Tuesday, December 9, 2003

Miami U. ash tree survives hardship

Oxford: 'I look at it and connect to it'

By Jon Gambrell
Enquirer contributor

The 22-foot white ash tree rustles, bare in the December wind.

The tree has seen its share of hardships and broken branches, the left side a little lower than the right. To Miami University, it is tree "BF724," one out of the hundreds around its shady campus. But to Miami employee Doug Sheldon, it is a metaphor for life.

Doug Sheldon of Hamilton is a long-time manager of Miami Manor, on Miami Campus in Oxford.
(Steven M. Herppich photo)
"It always looks wounded and scarred," says Sheldon, the university's operations manager of graduate housing. "I look at it and connect to it."

The ash tree, next to Miami Manor, has survived two strong storms that felled others around it.

After a 1988 storm, Sheldon collected fallen twigs and gave them to students and others as a reminder for the difficulties and the hope in everyone's lives.

Today, Sheldon still does the same, estimating he's given out more than 1,000.

Miami Manor, which housed graduate and international students, is being "deconstructed" piece by piece to make way for eight new apartment-style dormitories. The project, at an estimated cost of $30 million, will force construction crews to take down several of the Manor's trees.

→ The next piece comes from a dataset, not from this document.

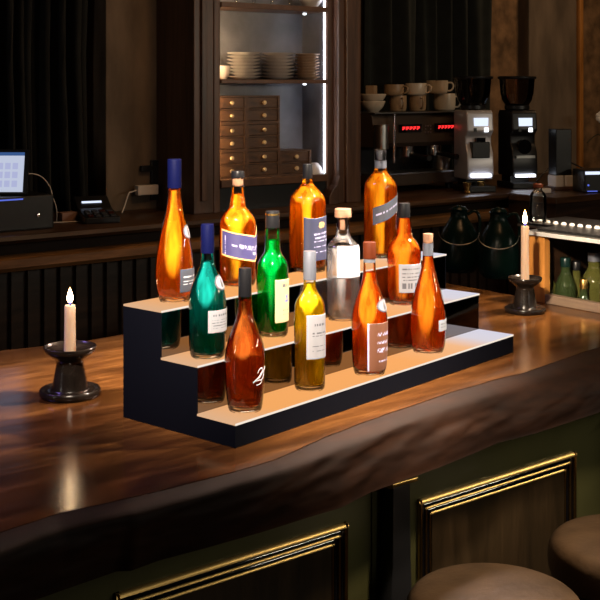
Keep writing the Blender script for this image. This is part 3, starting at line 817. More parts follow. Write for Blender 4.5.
# ================================================================ NICHE CABINET
YC = 3.80
gl, gr, ol, orr = yp(220, 100, YC).x, yp(326.5, 100, YC).x, yp(194, 100, YC).x, yp(358, 100, YC).x
cz0 = yp(273, 177, YC).z; zm = yp(273, 79.5, YC).z; zt2 = yp(273, 4.5, YC).z
DN = .165
cab = thing('wall_cabinet', 'dark wooden wall cabinet with lit grey shelves of plates and small drawers', 'cabinet', (ol, YC, KZ))
def cb(a, b_): return Vector(a) - Vector((ol, YC, KZ)), Vector(b_) - Vector((ol, YC, KZ))
CT = 3.1
frl = MB().box2(*cb((ol, YC, KZ), (gl - .03, YB - .0, CT))).box2(*cb((gl - .03, YC - .002, KZ), (gl, YC + .010, CT))).box2(*cb((gl - .034, YC + .010, KZ), (gl - .022, YC + .3, CT)))
frl.box2(*cb((ol + .03, YC - .012, KZ + .05), (ol + .055, YC, CT)))
frl.build('left_stile', 'cab_wood', cab, bevel=.004)
frr = MB().box2(*cb((gr + .012, YC + .012, KZ), (gr + .05, YC + .3, CT))).box2(*cb((gr + .05, YC - .02, KZ), (orr, YB, CT)))
frr.box2(*cb((gr + .085, YC - .034, KZ), (orr - .02, YC - .02, CT)))
frr.build('right_stile', 'cab_wood', cab, bevel=.005)
# flared foot of the right stile
ff = [(gr + .05, KZ), (gr - .01, KZ), (gr - .008, KZ + .03), (gr + .01, KZ + .06), (gr + .035, KZ + .08), (gr + .05, KZ + .12)]
MB().prism([(a - ol, b_ - KZ) for a, b_ in ff], 'y', -.03, .1).build('stile_foot', 'cab_wood', cab, bevel=.002)
MB().box2(*cb((gl - .022, YC + DN, cz0 - .02), (gr + .012, YC + DN + .02, CT))).build('back_panel', 'niche', cab)
MB().box2(*cb((gr, YC + .02, cz0), (gr + .012, YC + DN, CT))).build('side_lining', 'niche', cab)
MB().box2(*cb((gl, YC + .02, KZ), (gr + .012, YC + .2, cz0 - .03))).build('apron', 'black', cab)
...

After Sheldon heard about the project, he called Miami Housing Dining and Guest Services vice president Adolph Haislar, fearing the ash tree would fall victim as well.

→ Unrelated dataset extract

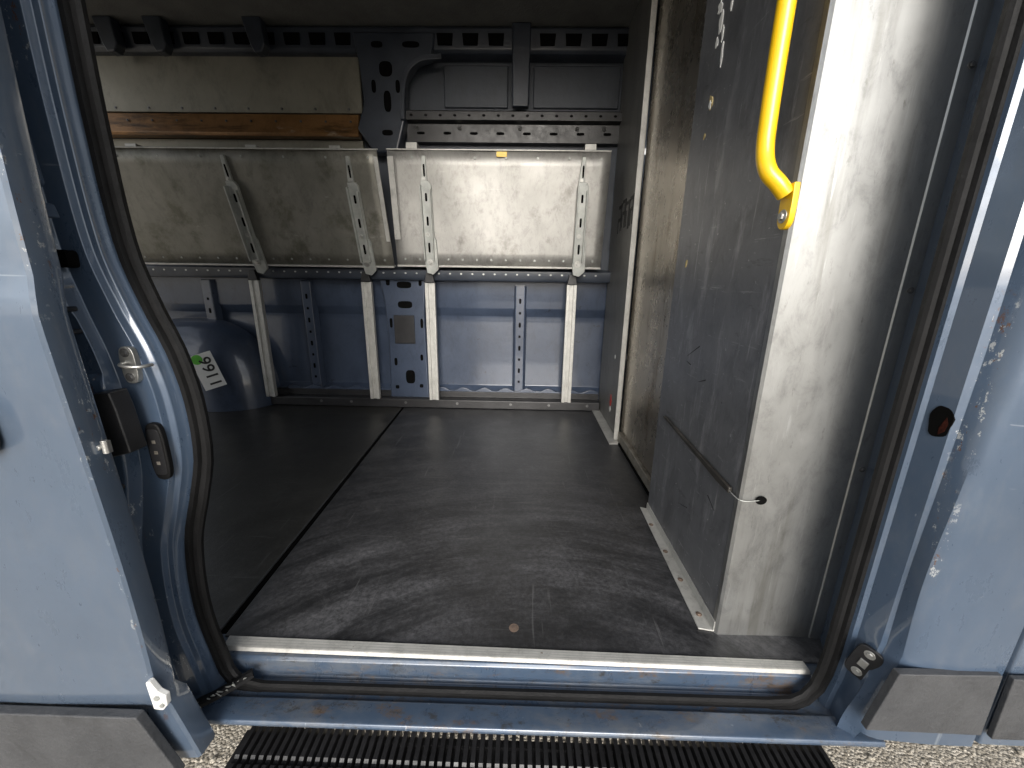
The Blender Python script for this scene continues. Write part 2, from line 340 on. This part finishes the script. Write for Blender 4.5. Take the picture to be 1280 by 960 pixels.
b=MB(); b.prism([(.690,.158),(.870,.162),(.877,.018),(.664,.022)],(-.154,-.140)); b.obj('lower_side_trim','plastic',van,.002)
fd=MB(); rows=[]
for z in zs:
    z=max(z,-.014+z*.01)
    rows.append([(.888,-.10,z),(.888,-.135,z),(.893,-.146,z),(1.2,-.15,z),(1.95,-.13,z)])
fd.grid(rows); fdo=fd.obj('front_door','paint_out',van,.003)
MB().prism([(.882,.162),(1.9,.162),(1.9,.018),(.889,.018)],(-.160,-.150)).obj('door_trim','plastic',fdo,.002)
# sliding door, open, hanging outboard of the body
sd=MB(); rows=[]
for i in range(86):
    z=-.05+i*.025
    bul=(.030*max(0,z-.85)**1.3) -.008/(1+math.exp((z-.80)/.008))+ (.012 if z<.1 else 0) +.008*math.sin(max(0,.8-z)*3.2)
    xe=-.630 if z>.10 else -.630+.30*(.10-z)
    xe+=.004*math.sin(z*6)
    y=-.198+bul
    rows.append([(xe-.03,y+.045,z),(xe-.002,y+.040,z),(xe+.001,y+.034,z),(xe,y+.004,z),(xe-.004,y,z),(xe-.02,y-.001,z),(xe-.2,y-.006,z),(-1.95,y,z),(-1.95,y+.045,z)])
sd.grid(rows); sdo=sd.obj('sliding_door','doorp',van,.0)
MB().prism([(-.650,.088),(-1.94,.088),(-1.94,-.05),(-.602,-.05)],(-.220,-.203)).obj('door_trim','plastic',sdo,.003)
hd=MB().prism(oval(-.80,.62,.068,.045,e=.45),(-.232,-.206)).obj('door_handle','black',sdo,.006)
b=MB(); b.lock=True; b.box(-.638,-.622,-.172,-.166,.564,.584); b.cyl((-.624,-.174,.586),(-.624,-.174,.565),.0045); b.cyl((-.632,-.172,.575),(-.632,-.180,.575),.0045); b.obj('edge_latch_roller','steel',sdo,.001)
b=MB(); b.prism([(-.632,.150),(-.624,.153),(-.614,.130),(-.602,.122),(-.604,.100),(-.614,.088),(-.630,.090)],(-.206,-.196)); wl=b.obj('white_latch_piece','white',sdo,.002)
b=MB(); b.cyl((-.617,-.206,.118),(-.617,-.209,.118),.005); b.cyl((-.611,-.206,.102),(-.611,-.209,.102),.004); b.obj('latch_roller','galv',wl,split=True)
# sill
b=MB(); rows=[]
prof=[(.03,-.004),(-.020,-.006),(-.026,-.012),(-.028,-.046),(-.034,-.054),(-.050,-.056),(-.072,-.056),(-.080,-.048),(-.118,-.044),(-.128,-.046),(-.131,-.052),(-.130,-.058),(-.10,-.066),(-.05,-.08)]
for i in range(41):
    x=-.72+i*1.46/40
    rows.append([(x,y,z) for y,z in prof])
b.grid(rows); b.obj('door_sill','sillp',van,.002)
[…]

Haislar met with Sheldon, then examined the construction plans.

"I had one of those Rod Serling moments, because the trees to the left and right were X'ed to be taken down," he says. "I can't believe the tree survived without any conscious thought."

While the tree was spared in the planning and will be protected with fencing, the construction and soil moving at the project site could still eventually kill it.

No matter what happens, the tree has had a lasting influence on Sheldon's life.

"The tree has brought a lot of support and motivation," he says. "The roots of that tree run down into the dirt, the Earth, and it reminds me to keep humble."